### Work to be completed
Restate all the material verbatim, except for the pictures.

### Information shown

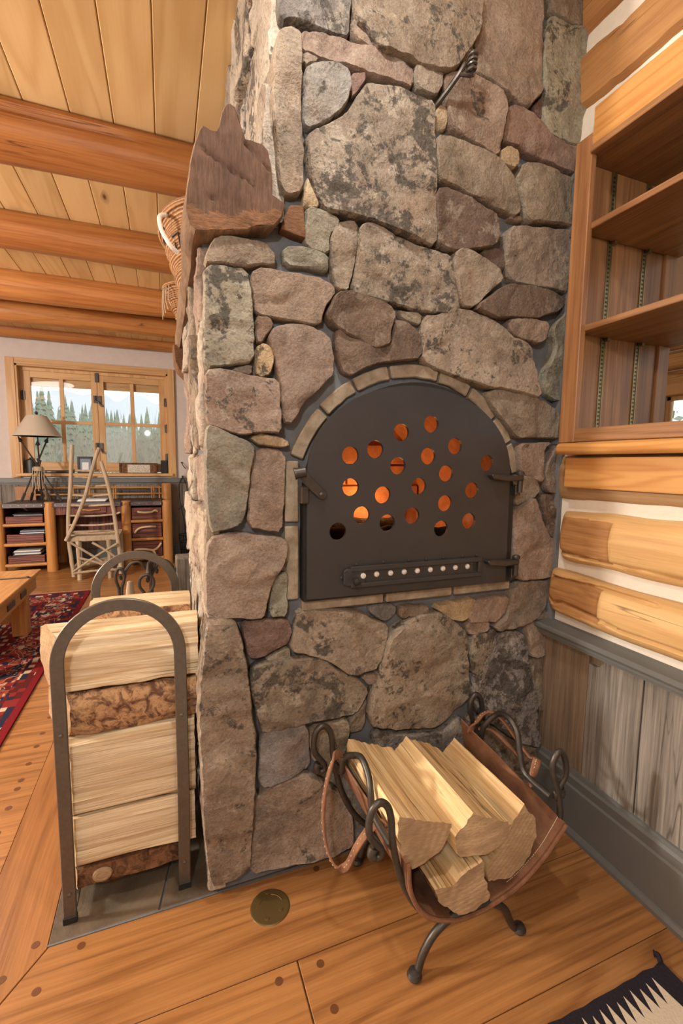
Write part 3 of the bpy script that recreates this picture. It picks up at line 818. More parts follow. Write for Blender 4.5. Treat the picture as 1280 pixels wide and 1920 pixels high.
MB().box((3.22, 1.0, 1.35), (3.25, 1.03, 1.69)).box((3.22, -1.0, 1.66), (3.25, 1.03, 1.73)).build('sash', WIN_PINE_Z, window2, smooth=0, bevel=.003)
MB().box((3.232, -1.0, 1.36), (3.236, 1.0, 1.66)).build('pane', GLASS, window2, smooth=0)
MB().box((3.14, 1.045, 1.52), (3.16, 1.07, 1.58)).build('hinge', IRON, window2, smooth=0)
struct(MB().box((-4.3, -3.3, 0), (-4.2, 5.2, 2.7)).build('wall_left', PLASTER, smooth=0))
struct(MB().box((-4.2, -3.4, 0), (3.2, -3.3, 2.7)).build('wall_near', PLASTER, smooth=0))
struct(MB().box((1.62, 2.98, 0), (3.3, 3.1, 2.7)).build('wall_side', PLASTER, smooth=0))

# ================================================================== stone chimney
ch = thing('stone_chimney', 'tall fieldstone chimney with grey mortar joints and an arched oven opening', 'chimney', (0.58, 0.4, 0))
DCX, DR, DZ0, DZC = 0.607, 0.352, 0.822, 1.083      # oven opening: centre, radius, sill, spring line
def arch(r, z0, zc=DZC, cx=DCX, n=32):
    return [(cx-r, z0), (cx+r, z0)]+[(cx+r*math.cos(math.pi*i/n), zc+r*math.sin(math.pi*i/n)) for i in range(n+1)]
hole = arch(DR-0.012, DZ0+0.01)
outer = [(0.012, 0), (1.16, 0), (1.16, 2.638), (0.185, 2.638), (0.185, 1.79), (0.15, 1.768), (0.012, 1.742)]
extra = []
for i in range(60):
    for j in range(130):
        x, z = 0.02+i*0.0195, 0.02+j*0.0203
        x += random.uniform(-.005, .005); z += random.uniform(-.005, .005)
        if inside(x, z, outer) and edge_dist(x, z, outer) > .008 and not inside(x, z, hole) and edge_dist(x, z, hole) > .008: extra.append((x, z))
v2, tri = cdt_fill(outer, [hole], extra)
mort = MB()
def mdep(x, z): return 0.002+0.005*noise.noise(V((x*14, z*14, 2)))+0.003*noise.noise(V((x*45, z*45, 8)))
mort.add([(p[0], mdep(p[0], p[1]), p[1]) for p in v2], tri)
mort.box((0.018, 0.004, 0), (0.03, 0.86, 1.742)).box((0.197, 0.004, 1.74), (0.215, 0.86, 2.638))
mort.box((0.018, 0.86, 0), (1.16, 0.9, 1.742)).box((0.197, 0.86, 1.742), (1.16, 0.9, 2.64)).box((1.138, -0.050, 0.66), (1.1535, -0.003, 1.27)).box((1.13, -0.012, 2.1), (1.16, 0.0, 2.638)).box((1.135, -0.088, 1.2715), (1.16, -0.002, 2.12)).box((0.018, 0.02, 1.72), (0.2, 0.86, 1.745))
mort.build('mortar', MORTAR, ch, smooth=60)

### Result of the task
Write part 3 of the bpy script that recreates this picture. It picks up at line 818. More parts follow. Write for Blender 4.5. Treat the picture as 1280 pixels wide and 1920 pixels high.
MB().box((3.22, 1.0, 1.35), (3.25, 1.03, 1.69)).box((3.22, -1.0, 1.66), (3.25, 1.03, 1.73)).build('sash', WIN_PINE_Z, window2, smooth=0, bevel=.003)
MB().box((3.232, -1.0, 1.36), (3.236, 1.0, 1.66)).build('pane', GLASS, window2, smooth=0)
MB().box((3.14, 1.045, 1.52), (3.16, 1.07, 1.58)).build('hinge', IRON, window2, smooth=0)
struct(MB().box((-4.3, -3.3, 0), (-4.2, 5.2, 2.7)).build('wall_left', PLASTER, smooth=0))
struct(MB().box((-4.2, -3.4, 0), (3.2, -3.3, 2.7)).build('wall_near', PLASTER, smooth=0))
struct(MB().box((1.62, 2.98, 0), (3.3, 3.1, 2.7)).build('wall_side', PLASTER, smooth=0))

# ================================================================== stone chimney
ch = thing('stone_chimney', 'tall fieldstone chimney with grey mortar joints and an arched oven opening', 'chimney', (0.58, 0.4, 0))
DCX, DR, DZ0, DZC = 0.607, 0.352, 0.822, 1.083      # oven opening: centre, radius, sill, spring line
def arch(r, z0, zc=DZC, cx=DCX, n=32):
    return [(cx-r, z0), (cx+r, z0)]+[(cx+r*math.cos(math.pi*i/n), zc+r*math.sin(math.pi*i/n)) for i in range(n+1)]
hole = arch(DR-0.012, DZ0+0.01)
outer = [(0.012, 0), (1.16, 0), (1.16, 2.638), (0.185, 2.638), (0.185, 1.79), (0.15, 1.768), (0.012, 1.742)]
extra = []
for i in range(60):
    for j in range(130):
        x, z = 0.02+i*0.0195, 0.02+j*0.0203
        x += random.uniform(-.005, .005); z += random.uniform(-.005, .005)
        if inside(x, z, outer) and edge_dist(x, z, outer) > .008 and not inside(x, z, hole) and edge_dist(x, z, hole) > .008: extra.append((x, z))
v2, tri = cdt_fill(outer, [hole], extra)
mort = MB()
def mdep(x, z): return 0.002+0.005*noise.noise(V((x*14, z*14, 2)))+0.003*noise.noise(V((x*45, z*45, 8)))
mort.add([(p[0], mdep(p[0], p[1]), p[1]) for p in v2], tri)
mort.box((0.018, 0.004, 0), (0.03, 0.86, 1.742)).box((0.197, 0.004, 1.74), (0.215, 0.86, 2.638))
mort.box((0.018, 0.86, 0), (1.16, 0.9, 1.742)).box((0.197, 0.86, 1.742), (1.16, 0.9, 2.64)).box((1.138, -0.050, 0.66), (1.1535, -0.003, 1.27)).box((1.13, -0.012, 2.1), (1.16, 0.0, 2.638)).box((1.135, -0.088, 1.2715), (1.16, -0.002, 2.12)).box((0.018, 0.02, 1.72), (0.2, 0.86, 1.745))
mort.build('mortar', MORTAR, ch, smooth=60)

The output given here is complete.